▸ **Input data**:
/---

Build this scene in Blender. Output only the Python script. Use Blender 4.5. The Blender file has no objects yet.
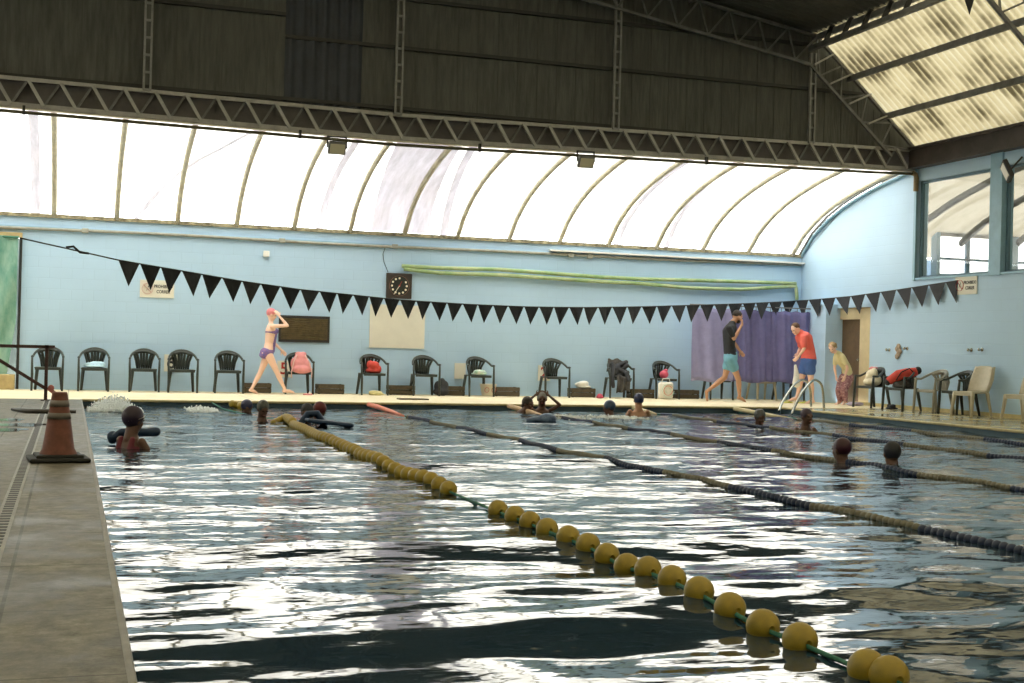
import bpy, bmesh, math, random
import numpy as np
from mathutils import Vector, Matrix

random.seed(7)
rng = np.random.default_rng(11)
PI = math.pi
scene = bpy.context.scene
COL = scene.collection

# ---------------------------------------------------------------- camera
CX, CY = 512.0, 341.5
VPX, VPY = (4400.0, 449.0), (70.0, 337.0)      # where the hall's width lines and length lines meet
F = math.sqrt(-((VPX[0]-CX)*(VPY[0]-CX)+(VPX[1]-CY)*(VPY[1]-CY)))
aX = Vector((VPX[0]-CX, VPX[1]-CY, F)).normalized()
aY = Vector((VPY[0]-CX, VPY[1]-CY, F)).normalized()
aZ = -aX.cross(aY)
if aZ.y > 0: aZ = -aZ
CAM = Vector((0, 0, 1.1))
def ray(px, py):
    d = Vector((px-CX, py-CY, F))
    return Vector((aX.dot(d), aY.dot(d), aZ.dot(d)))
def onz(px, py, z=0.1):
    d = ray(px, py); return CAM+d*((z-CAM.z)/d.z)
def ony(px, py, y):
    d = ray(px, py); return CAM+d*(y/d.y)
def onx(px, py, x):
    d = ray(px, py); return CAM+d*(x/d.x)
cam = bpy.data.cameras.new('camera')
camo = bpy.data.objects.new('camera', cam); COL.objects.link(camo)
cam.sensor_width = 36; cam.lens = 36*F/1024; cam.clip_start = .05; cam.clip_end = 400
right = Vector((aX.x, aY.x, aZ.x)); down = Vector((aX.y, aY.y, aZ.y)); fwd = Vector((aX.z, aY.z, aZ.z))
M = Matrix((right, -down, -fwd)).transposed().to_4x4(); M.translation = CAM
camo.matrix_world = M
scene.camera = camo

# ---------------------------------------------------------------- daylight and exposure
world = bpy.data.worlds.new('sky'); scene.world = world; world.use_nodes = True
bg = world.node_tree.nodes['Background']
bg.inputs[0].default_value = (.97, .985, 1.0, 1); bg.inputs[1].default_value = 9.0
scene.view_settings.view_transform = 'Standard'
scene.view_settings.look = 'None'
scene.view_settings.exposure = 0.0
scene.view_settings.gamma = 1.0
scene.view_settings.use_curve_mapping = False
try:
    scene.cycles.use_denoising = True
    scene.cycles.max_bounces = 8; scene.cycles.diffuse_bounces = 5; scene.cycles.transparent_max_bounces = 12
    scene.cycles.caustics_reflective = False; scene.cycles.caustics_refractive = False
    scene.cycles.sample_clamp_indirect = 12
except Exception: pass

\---
/---

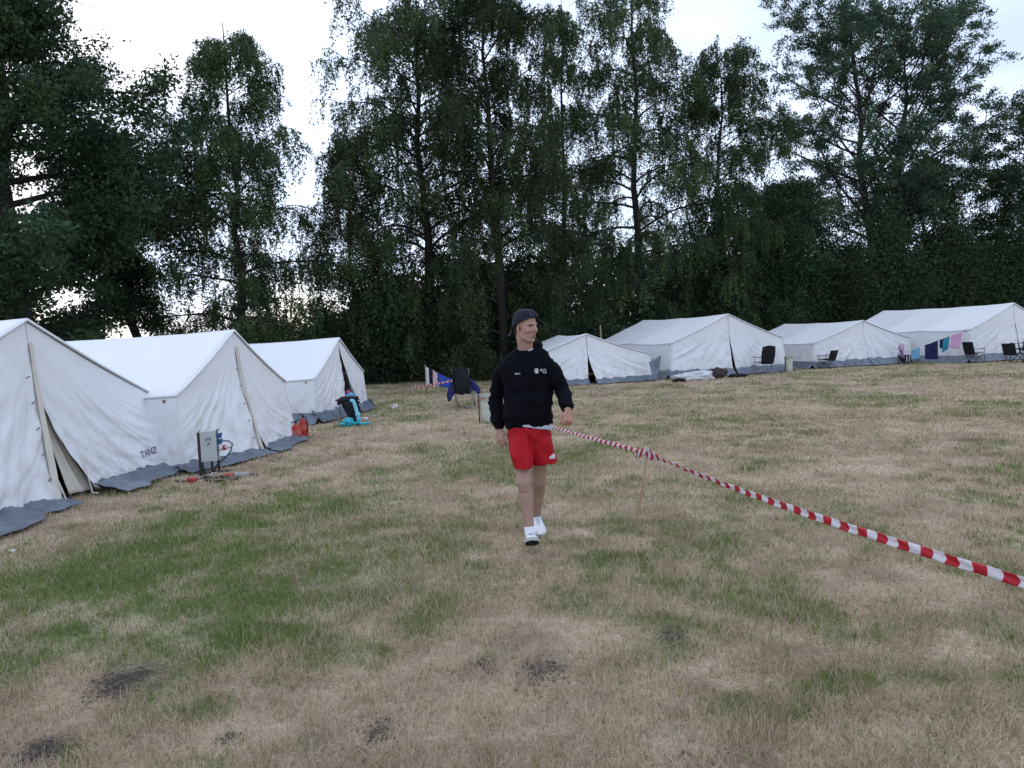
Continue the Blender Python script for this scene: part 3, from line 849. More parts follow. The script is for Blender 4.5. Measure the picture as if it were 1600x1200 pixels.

\---
/---

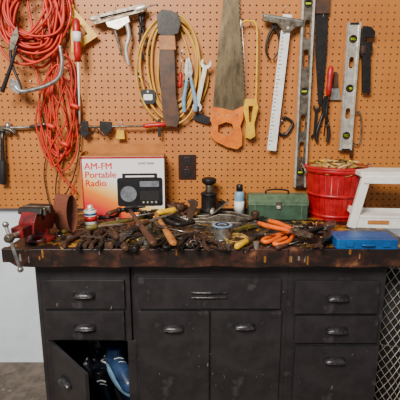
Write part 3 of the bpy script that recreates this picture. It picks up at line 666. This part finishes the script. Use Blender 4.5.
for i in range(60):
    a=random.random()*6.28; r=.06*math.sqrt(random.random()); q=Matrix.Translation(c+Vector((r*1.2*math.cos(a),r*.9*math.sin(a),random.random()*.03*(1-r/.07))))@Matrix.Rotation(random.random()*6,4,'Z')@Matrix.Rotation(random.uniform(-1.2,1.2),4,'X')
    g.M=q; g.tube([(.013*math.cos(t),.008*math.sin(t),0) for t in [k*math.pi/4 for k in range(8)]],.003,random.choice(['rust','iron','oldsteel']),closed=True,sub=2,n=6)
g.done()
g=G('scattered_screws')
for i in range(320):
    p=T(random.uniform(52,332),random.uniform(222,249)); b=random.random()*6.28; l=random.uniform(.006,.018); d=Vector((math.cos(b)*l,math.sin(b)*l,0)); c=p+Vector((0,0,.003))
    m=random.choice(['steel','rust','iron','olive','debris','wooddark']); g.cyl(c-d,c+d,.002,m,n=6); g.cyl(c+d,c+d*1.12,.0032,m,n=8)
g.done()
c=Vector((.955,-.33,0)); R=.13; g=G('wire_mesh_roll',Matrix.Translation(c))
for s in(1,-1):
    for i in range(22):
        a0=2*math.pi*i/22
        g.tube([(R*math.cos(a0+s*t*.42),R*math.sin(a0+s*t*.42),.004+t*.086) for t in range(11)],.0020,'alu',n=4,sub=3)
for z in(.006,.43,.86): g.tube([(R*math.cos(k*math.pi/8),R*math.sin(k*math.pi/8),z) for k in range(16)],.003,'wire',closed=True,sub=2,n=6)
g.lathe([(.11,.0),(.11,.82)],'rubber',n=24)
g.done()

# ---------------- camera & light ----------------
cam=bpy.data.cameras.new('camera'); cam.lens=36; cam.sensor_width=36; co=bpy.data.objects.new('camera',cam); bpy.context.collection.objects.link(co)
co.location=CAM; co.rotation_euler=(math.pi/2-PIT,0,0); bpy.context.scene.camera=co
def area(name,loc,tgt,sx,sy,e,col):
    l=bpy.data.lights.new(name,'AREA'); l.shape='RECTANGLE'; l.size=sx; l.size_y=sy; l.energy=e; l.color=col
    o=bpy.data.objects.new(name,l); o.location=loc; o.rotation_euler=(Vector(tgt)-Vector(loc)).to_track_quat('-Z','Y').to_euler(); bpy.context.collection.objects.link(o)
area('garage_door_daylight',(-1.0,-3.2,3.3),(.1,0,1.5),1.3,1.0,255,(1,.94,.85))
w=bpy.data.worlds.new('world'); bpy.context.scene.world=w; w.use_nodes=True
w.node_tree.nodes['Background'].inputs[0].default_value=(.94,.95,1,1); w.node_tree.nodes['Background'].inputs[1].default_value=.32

\---

▸ **Task goal**:
Above are some records. Output exactly the lines from the one that contains "Build this scene" to the one that contains "COL = scene.collection", keeping both, and omit the pictures.

▸ **Reply to the exercise**:
Build this scene in Blender. Output only the Python script. Use Blender 4.5. The Blender file has no objects yet.
import bpy, bmesh, math, random
import numpy as np
from mathutils import Vector, Matrix

random.seed(7)
rng = np.random.default_rng(11)
PI = math.pi
scene = bpy.context.scene
COL = scene.collection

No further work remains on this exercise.